The material was first discovered in 1956 but its discoverers, who were more interested in making smooth, polished silicon surfaces, regarded the porous material simply as a nuisance. The reason why porous silicon emits visible light while bulk silicon does not is down to quantum mechanics - the theory of very small systems.
Electrons in thin silicon wires behave very differently from those in normal silicon, in that they can lose energy by emitting light at visible frequencies. The colour of the light emitted depends on the size of the region within which they are confined - a so-called quantum-confinement effect. Because of this, the colour of the light emission from porous silicon can be tuned by altering the thickness of the wires, which in turn depends on the extent to which the material is etched.

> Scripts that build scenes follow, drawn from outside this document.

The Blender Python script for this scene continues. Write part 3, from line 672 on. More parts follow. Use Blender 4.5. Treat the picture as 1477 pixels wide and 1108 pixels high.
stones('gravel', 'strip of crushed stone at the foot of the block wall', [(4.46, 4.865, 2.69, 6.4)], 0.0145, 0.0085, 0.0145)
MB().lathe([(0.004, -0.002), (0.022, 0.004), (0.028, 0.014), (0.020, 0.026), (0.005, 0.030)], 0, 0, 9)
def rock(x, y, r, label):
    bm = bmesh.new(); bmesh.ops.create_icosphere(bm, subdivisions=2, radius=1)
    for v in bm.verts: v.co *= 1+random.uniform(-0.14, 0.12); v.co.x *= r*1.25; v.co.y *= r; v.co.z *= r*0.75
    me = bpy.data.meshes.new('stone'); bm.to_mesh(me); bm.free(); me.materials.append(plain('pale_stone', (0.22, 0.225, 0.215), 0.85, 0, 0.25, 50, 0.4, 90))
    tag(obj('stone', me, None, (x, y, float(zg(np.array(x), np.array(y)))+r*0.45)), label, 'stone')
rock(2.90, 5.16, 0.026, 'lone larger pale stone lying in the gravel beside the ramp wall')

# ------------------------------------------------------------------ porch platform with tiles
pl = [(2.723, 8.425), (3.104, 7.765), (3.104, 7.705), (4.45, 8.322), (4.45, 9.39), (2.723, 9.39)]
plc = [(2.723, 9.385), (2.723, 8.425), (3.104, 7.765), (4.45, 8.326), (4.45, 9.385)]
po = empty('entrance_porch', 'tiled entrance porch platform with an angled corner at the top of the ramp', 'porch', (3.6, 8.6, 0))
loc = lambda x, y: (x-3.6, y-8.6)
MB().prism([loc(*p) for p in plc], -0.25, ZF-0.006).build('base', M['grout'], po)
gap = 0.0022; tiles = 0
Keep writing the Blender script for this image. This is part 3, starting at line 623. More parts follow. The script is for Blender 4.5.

So far, emission of red, yellow and green light has been achieved. In principle, blue emission should be possible if the wires can be made thin enough, but the silicon sponge starts to become very frail at this stage. This fragility is manifested in particular during the drying process after etching - as the hydrofluoric acid evaporates, the network crumbles.
Last year, Dr Canham and colleagues at the DRA (an offshoot of the Ministry of Defence) showed that a technique called supercritical drying, which is similar to the process used to remove caffeine from coffee, can be applied to make ultra-thin wires.
This kind of innovation has kept the DRA team ahead of the field so far, but the acid test will come with the transition from bench-top to market place. Dr Canham says that industrial companies are watching and waiting at this stage. But there is, needless to say, competition from large micro- electronics firms such as AT&T's Bell Laboratories in New Jersey, in the US, and the Japanese telecommunications company NTT in Tokyo. However, IBM's financial difficulties have put paid to its research efforts at the company's Yorktown Heights research centre in New York.
Dr Canham says the DRA's strong patents on the method for making the silicon wires and on the supercritical drying process will ensure it can capitalise on future developments.